[Photo via Lifetime] Here in Manhattan, there are certain indignities that one must endure. In exchange for what, I’m not always sure. But I’m told there’ll be a huge payoff later. We do the sardine can routine on our morning subway commute. We pretend not to notice the stream of urine coming from the homeless guy, alarmingly close to our bench in Union Square. We accept the fact that everything good about this place will be whored out to various media outlets as they wring every drop of originality out of Manhattan life. (Gossip Girl excluded, natch.) In this grand tradition, Matched in Manhattan is poised to become another reason why Lifetime television will forever be an embarrassment to the female gender. The show stars two veterans from the NY Times wedding pages (mergers and acquisitions!) and covers such dating superstars as women with Hello Kitty shrines in their apartments. The man uses words like “matt-o-morphosis.” Without a trace of irony.

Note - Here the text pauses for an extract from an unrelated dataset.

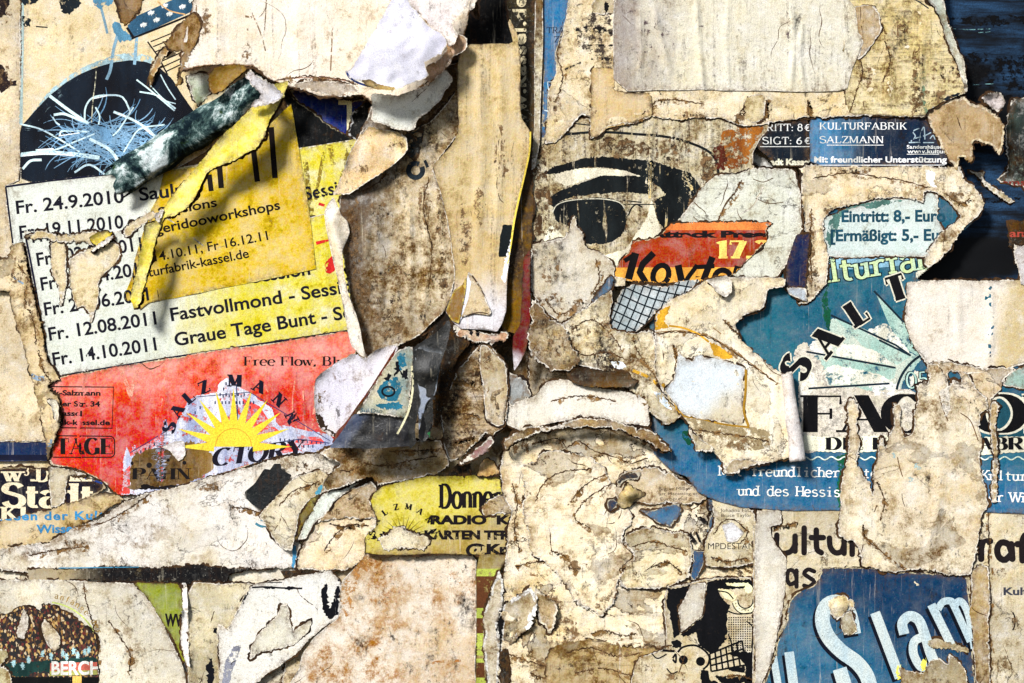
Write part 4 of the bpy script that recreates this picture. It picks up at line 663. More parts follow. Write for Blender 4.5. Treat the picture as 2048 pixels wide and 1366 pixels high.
sk = sheet('skeleton_print_poster', 'cream poster with black skeleton comic drawing and halftone, bottom right of centre', "1326,1172 1378,1160 1408,1152 1506,1150 1508,1430 1250,1430 1270,1310 1330,1290", R((224, 206, 164), stain=.4, speck=.4, terr=.3), jag=.3, cat='poster', key='skel')
m_K = ink((6, 7, 10), .08)
draw(sk, 'halftone_print', [rect(x, y, x + 2.6, y + 2.6) for x in np.arange(1452, 1502, 4.6) for y in np.arange(1228, 1296, 4.6)], ink((30, 26, 30), .1), 9)
draw(sk, 'black_shape', [blob(s, .5, k) for k, s in enumerate(("1331,1170 1348,1172 1377,1164 1368,1190 1354,1211 1356,1262 1343,1272 1338,1234 1329,1200", "1410,1157 1505,1154 1504,1170 1470,1172 1428,1172 1441,1193 1456,1206 1449,1221 1451,1257 1442,1272 1431,1295 1415,1300 1395,1282 1387,1254 1402,1226 1405,1190", "1356,1263 1376,1250 1400,1229 1398,1244 1390,1257 1364,1268", "1507,1247 1512,1430 1484,1430 1484,1349 1495,1311 1500,1280", "1396,1334 1412,1334 1414,1352 1432,1356 1436,1366 1430,1430 1400,1430", "1276,1362 1300,1358 1312,1370 1310,1430 1280,1430"))], m_K, 5)
draw(sk, 'skull_outline', [stroke(curve("1352,1298 1362,1288 1384,1284 1402,1292 1414,1306 1412,1322 1402,1332"), 4), stroke("1320,1294 1346,1296", 5), stroke(curve("1276,1298 1284,1292 1290,1300 1298,1294 1308,1294"), 4.5), stroke(curve("1342,1310 1348,1302 1348,1318 1342,1312"), 4)] + [tri(ell(x, y, 9, 9)) for x, y in ((1363, 1313), (1397, 1316))], m_K, 5)
rb = []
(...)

In his personal blog, our gracious host offers insight into women’s mating behaviors by urging men to seek a variety of completely un-sexist locations like PTA meetings, bake sales, department stores, the dry cleaner’s and cooking classes. I’m tying my apron strings as we speak! Wait, I’m too barefoot and pregnant to leave my apartment.
P.S. Before you start feeling too sorry for his wife, she’s a little conflicted too. Here she straddles the fence on the name-change question while he admits that it would be “enough to throw me over the edge.” We can dream, Matty.